The Power of Compounding –Investment Guide
This one takes a lump sum of money and compounds it monthly over a fixed period of time at a fixed annual yield. Plus it allows you to add monthly contributions.
The Power of Compounding calculator helps to ascertain the amount you need to invest every month for respective targeted period to achieve your estimated amount (corpus) at your anticipated rate of return.
Compounding is often either ignored or forgotten about by most people when it comes to investing. Compound interest is when you earn interest on top of interest. We have discussed compound interest earlier however when discussing investing the magic of compounding can never be overstated. The earlier you invest the more you can benefit from compounding interest; this is exactly why investing early is so critical. People often ask about what is the best investing strategy, the answer is best investing strategy is to invest early!

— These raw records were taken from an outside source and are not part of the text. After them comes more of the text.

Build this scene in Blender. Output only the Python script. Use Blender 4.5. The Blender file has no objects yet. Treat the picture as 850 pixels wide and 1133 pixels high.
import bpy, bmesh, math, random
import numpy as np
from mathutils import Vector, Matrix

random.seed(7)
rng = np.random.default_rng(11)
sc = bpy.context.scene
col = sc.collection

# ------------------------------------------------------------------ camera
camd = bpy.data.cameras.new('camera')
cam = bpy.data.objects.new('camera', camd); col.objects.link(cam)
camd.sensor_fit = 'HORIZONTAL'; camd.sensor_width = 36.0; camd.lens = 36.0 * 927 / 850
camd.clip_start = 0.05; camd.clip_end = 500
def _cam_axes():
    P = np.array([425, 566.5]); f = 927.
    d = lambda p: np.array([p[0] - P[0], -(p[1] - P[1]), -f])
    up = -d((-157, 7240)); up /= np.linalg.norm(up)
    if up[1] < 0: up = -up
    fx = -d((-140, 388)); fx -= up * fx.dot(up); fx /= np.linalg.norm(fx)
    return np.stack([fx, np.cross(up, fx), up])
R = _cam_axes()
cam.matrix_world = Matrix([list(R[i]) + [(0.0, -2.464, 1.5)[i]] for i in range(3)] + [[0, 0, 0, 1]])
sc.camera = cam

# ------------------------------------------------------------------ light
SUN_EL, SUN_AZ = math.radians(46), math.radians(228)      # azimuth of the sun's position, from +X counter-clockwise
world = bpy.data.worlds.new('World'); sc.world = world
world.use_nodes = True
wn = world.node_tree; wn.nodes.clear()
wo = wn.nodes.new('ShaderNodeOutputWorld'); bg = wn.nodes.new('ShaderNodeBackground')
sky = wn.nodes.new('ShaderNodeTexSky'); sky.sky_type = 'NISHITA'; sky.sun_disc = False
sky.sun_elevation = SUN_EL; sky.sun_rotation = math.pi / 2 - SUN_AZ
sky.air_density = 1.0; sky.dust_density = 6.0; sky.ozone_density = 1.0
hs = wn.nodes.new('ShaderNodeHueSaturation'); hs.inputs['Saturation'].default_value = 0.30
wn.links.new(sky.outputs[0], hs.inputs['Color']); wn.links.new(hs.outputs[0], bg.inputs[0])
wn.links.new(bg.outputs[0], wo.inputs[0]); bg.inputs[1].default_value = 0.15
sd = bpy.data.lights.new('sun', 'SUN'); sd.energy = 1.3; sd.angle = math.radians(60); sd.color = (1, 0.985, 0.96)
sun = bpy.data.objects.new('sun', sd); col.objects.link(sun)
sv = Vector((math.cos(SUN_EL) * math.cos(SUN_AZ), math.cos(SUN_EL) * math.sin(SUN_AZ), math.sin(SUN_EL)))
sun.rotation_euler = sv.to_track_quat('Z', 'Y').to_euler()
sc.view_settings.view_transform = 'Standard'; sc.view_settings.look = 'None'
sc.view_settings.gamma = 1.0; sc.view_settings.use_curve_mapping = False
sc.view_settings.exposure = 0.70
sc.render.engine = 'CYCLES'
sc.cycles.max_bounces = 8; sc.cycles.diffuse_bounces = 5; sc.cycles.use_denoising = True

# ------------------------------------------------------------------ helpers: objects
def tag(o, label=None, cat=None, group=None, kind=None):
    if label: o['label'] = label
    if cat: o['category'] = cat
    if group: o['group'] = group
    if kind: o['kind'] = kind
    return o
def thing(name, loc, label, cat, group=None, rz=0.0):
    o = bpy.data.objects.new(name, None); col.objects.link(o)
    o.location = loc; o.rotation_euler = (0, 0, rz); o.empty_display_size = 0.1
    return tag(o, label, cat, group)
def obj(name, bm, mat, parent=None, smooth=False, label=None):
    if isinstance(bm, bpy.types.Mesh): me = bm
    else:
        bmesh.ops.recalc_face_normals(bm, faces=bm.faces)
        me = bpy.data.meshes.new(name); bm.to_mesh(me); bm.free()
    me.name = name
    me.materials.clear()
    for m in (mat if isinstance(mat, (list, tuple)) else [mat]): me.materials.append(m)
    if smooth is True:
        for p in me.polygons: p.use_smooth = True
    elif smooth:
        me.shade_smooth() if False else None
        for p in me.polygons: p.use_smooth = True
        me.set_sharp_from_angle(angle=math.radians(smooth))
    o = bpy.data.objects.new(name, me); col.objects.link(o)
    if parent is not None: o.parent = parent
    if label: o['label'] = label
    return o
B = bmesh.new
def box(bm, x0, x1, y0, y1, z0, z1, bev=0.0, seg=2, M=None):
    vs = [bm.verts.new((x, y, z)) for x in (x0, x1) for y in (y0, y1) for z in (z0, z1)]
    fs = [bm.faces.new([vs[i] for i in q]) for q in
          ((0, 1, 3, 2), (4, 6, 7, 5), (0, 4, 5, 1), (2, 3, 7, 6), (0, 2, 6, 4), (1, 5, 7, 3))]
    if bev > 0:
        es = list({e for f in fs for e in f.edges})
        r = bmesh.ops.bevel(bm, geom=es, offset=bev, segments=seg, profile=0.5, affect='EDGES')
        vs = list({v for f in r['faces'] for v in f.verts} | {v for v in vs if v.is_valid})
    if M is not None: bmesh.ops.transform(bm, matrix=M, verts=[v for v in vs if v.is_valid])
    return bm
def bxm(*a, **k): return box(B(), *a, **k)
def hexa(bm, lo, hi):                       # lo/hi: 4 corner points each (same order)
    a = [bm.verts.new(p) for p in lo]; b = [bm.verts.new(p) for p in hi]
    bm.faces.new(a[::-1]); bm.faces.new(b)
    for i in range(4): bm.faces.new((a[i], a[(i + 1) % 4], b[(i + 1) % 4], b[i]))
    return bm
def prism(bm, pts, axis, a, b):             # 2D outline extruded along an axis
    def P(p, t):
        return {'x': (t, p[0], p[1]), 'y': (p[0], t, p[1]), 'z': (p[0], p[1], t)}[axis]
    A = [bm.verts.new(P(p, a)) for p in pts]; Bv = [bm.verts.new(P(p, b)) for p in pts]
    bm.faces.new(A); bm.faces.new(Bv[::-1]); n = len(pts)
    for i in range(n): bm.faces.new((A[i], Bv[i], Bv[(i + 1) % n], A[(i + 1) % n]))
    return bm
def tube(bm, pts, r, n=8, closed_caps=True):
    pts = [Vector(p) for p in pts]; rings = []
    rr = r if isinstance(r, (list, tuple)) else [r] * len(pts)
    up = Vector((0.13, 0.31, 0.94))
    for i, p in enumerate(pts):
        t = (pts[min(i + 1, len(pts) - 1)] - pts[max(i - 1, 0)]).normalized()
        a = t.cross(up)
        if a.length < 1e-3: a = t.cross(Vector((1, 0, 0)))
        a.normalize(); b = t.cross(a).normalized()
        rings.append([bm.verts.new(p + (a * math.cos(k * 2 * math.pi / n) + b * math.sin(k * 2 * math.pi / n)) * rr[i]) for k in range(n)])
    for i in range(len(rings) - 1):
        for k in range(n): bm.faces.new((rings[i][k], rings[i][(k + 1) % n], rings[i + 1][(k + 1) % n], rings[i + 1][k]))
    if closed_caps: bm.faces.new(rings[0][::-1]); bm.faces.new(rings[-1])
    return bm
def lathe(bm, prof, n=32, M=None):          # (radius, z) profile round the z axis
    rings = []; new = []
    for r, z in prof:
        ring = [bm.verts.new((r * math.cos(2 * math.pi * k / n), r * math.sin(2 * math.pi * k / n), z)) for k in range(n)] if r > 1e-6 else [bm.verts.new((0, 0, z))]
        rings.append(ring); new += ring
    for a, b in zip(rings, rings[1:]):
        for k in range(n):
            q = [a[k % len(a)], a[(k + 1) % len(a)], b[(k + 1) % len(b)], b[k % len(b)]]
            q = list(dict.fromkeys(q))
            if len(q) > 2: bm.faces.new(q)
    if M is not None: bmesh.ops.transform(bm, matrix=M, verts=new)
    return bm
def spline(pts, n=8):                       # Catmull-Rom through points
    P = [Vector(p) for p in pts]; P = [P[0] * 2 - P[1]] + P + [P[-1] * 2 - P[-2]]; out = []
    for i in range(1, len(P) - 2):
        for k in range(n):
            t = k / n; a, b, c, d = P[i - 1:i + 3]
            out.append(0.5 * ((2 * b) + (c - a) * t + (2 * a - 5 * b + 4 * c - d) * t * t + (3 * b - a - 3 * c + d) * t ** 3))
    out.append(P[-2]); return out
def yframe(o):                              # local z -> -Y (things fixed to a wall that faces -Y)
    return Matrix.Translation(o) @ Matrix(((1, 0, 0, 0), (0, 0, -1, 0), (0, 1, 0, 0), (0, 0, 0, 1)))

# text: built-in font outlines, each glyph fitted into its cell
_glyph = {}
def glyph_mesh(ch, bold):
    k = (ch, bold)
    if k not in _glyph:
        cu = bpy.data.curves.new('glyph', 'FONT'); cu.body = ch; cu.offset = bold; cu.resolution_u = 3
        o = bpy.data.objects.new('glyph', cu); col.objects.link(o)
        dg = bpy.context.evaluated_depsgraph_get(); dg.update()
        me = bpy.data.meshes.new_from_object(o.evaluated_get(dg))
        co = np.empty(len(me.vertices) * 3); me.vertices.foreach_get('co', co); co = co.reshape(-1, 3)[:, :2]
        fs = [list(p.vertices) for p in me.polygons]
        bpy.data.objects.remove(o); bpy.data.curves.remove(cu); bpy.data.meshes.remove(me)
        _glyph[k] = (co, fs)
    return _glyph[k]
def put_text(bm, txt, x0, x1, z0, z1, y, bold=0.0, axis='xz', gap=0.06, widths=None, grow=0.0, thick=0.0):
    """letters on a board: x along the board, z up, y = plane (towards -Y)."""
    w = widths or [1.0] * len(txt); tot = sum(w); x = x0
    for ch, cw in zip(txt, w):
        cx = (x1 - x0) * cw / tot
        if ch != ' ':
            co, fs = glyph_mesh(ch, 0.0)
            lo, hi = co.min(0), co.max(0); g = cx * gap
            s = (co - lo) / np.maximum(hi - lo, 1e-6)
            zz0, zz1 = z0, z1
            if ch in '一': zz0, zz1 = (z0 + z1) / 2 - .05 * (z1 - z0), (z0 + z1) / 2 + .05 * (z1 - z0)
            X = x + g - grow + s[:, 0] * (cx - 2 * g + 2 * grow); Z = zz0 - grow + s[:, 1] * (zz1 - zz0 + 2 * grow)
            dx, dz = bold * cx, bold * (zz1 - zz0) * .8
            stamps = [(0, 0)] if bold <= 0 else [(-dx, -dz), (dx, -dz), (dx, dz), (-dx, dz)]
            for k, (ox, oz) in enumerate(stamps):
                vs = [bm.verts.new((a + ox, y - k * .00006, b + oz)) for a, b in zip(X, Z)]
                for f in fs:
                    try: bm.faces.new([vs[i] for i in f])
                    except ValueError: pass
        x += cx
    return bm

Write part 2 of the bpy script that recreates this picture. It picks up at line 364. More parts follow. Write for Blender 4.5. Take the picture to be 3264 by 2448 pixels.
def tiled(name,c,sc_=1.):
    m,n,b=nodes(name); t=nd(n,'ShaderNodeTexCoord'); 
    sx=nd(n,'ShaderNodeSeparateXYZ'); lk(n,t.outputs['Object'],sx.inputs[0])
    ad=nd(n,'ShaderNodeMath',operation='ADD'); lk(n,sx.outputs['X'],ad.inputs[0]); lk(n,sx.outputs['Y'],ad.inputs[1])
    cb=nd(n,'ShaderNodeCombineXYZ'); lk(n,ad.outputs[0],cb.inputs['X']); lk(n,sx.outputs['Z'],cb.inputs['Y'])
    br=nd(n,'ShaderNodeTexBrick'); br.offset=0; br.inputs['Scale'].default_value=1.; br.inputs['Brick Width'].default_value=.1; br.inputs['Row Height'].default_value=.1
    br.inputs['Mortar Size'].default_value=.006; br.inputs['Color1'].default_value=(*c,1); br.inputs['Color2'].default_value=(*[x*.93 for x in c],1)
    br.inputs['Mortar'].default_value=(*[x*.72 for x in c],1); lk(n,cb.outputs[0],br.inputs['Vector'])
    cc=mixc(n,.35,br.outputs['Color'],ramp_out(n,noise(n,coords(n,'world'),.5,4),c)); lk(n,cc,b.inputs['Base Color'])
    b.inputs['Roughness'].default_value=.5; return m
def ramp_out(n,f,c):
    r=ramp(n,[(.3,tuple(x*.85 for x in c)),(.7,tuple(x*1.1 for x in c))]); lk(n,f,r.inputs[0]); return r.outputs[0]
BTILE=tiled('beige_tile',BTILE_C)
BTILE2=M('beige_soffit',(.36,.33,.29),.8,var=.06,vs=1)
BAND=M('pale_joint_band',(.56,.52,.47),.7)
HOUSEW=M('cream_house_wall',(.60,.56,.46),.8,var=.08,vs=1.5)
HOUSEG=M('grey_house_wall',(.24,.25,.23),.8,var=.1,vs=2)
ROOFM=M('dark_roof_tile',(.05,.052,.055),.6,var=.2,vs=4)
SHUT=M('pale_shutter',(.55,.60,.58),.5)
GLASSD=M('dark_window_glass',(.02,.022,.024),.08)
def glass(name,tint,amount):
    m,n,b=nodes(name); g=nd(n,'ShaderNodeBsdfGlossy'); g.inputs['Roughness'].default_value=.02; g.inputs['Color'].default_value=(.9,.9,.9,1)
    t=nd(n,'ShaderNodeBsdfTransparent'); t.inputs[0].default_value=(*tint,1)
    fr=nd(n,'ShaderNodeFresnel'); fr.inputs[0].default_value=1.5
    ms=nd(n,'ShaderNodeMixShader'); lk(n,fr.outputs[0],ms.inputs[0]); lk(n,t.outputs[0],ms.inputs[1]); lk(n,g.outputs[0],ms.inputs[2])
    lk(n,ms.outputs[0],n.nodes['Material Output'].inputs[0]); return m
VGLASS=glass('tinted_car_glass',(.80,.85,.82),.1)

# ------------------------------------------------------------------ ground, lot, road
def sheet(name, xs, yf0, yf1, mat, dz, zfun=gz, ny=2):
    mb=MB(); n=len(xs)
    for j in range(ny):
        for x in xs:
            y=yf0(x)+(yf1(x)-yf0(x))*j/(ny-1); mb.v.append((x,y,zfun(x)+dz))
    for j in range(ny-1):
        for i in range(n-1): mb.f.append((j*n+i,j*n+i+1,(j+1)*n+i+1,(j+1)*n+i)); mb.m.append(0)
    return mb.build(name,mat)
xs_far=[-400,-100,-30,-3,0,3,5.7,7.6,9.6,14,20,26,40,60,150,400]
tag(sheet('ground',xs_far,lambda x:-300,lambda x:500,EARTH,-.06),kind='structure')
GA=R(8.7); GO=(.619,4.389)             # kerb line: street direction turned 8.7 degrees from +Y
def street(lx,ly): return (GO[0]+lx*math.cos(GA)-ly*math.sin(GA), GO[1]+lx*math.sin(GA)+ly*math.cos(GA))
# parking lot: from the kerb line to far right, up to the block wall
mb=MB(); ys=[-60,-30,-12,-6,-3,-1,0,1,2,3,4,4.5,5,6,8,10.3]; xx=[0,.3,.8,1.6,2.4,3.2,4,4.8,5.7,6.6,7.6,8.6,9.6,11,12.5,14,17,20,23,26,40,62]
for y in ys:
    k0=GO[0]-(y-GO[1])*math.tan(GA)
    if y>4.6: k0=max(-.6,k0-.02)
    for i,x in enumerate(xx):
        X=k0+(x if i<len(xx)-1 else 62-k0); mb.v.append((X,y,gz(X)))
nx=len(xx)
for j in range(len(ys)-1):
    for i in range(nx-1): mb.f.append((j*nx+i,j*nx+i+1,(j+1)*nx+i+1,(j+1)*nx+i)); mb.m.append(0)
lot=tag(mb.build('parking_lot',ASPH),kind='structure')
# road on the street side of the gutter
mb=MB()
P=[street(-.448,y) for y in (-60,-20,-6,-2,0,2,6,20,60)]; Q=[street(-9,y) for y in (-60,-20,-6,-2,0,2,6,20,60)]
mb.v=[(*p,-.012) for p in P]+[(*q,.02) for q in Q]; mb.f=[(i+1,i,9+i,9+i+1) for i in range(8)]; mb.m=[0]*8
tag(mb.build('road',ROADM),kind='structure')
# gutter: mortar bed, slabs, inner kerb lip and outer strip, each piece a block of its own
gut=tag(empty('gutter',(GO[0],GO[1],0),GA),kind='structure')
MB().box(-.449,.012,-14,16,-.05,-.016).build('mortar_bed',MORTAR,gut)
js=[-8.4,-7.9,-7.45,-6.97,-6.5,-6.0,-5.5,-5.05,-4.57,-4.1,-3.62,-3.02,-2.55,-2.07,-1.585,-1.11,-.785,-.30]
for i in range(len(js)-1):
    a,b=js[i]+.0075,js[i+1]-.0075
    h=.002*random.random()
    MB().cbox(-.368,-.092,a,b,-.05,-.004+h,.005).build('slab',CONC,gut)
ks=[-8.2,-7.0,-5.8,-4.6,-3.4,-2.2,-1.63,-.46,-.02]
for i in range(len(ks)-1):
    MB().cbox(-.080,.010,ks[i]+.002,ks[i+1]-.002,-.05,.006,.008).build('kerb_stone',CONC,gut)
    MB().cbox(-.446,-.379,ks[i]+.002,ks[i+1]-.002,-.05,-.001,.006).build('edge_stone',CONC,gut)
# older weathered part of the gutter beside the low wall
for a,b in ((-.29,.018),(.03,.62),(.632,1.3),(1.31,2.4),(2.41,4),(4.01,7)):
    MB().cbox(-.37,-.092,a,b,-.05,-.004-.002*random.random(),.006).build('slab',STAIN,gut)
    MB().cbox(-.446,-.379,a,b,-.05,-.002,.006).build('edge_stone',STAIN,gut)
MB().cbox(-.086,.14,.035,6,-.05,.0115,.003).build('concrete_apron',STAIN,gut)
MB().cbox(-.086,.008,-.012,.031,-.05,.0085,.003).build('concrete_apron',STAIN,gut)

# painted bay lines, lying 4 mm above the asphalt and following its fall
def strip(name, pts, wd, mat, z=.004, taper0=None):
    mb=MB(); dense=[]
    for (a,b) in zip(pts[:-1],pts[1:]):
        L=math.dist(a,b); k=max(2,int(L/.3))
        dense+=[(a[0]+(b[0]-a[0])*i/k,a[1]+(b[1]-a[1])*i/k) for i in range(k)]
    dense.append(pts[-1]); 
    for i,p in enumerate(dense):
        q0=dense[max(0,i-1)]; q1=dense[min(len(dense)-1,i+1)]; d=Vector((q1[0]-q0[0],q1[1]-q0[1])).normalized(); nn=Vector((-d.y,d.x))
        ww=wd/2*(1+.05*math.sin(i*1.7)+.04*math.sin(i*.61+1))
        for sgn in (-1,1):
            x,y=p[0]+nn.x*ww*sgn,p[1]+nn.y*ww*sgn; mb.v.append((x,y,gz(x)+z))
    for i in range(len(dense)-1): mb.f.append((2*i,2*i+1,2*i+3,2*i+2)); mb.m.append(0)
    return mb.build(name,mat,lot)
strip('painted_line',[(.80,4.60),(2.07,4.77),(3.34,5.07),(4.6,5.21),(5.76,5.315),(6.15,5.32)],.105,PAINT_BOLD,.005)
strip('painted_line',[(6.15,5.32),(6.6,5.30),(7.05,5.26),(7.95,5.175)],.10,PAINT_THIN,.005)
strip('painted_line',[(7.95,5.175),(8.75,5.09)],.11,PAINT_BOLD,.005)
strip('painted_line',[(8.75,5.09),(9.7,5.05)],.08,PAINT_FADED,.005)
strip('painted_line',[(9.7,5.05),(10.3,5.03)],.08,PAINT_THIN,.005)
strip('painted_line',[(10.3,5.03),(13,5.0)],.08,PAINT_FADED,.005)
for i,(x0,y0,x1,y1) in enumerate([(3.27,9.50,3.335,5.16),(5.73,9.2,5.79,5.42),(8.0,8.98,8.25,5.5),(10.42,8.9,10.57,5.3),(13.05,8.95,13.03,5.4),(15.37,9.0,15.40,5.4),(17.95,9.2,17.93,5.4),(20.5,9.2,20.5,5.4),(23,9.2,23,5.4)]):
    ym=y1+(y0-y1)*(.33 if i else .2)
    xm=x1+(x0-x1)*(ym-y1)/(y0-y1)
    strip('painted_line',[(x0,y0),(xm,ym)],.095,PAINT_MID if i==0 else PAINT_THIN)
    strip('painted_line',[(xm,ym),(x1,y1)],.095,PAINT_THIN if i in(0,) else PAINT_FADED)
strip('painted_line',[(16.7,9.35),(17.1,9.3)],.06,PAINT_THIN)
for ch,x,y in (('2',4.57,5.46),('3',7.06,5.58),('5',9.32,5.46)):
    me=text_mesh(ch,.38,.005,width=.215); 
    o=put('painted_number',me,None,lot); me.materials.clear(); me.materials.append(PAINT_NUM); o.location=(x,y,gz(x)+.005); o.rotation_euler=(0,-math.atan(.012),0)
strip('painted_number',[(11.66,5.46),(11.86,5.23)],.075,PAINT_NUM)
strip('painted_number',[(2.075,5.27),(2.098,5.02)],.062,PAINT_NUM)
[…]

Compounding investment earnings is what can make even small investments become larger, given enough time. You are probably already familiar with the principle of compounding. The money you put into a bank account earns an interest. Then, you earn interest on the money you originally put in, plus on the interest you have accumulated. As the size of your account grows, you earn interest on a bigger and bigger pool of money.
Consider the example of the ant and the grasshopper from Aesop’s fable.
• The ant, recognizing the importance of saving, starts at age 25 and invests RS. 1,000 for 10 years in a portfolio that earns 5.5 percent a year. At that point she stops contributing. But her investment continues to grow; and when she reaches age 67, it is worth Rs.75,352.
• The grasshopper, who spends his money in the early years, doesn’t start investing until age 45. In order for him to make the same amount as the ant who started investing 20 years earlier, he will have to invest almost Rs. 1,750 a year for 22 years to catch up.
The ant not only earns money on his initial investment, but in subsequent years earns noney on previous years’ earnings as well.
The best way to take advantage of compounding is to start saving and investing wisely as early as possible. The earlier you start investing, the greater will be the power of compounding.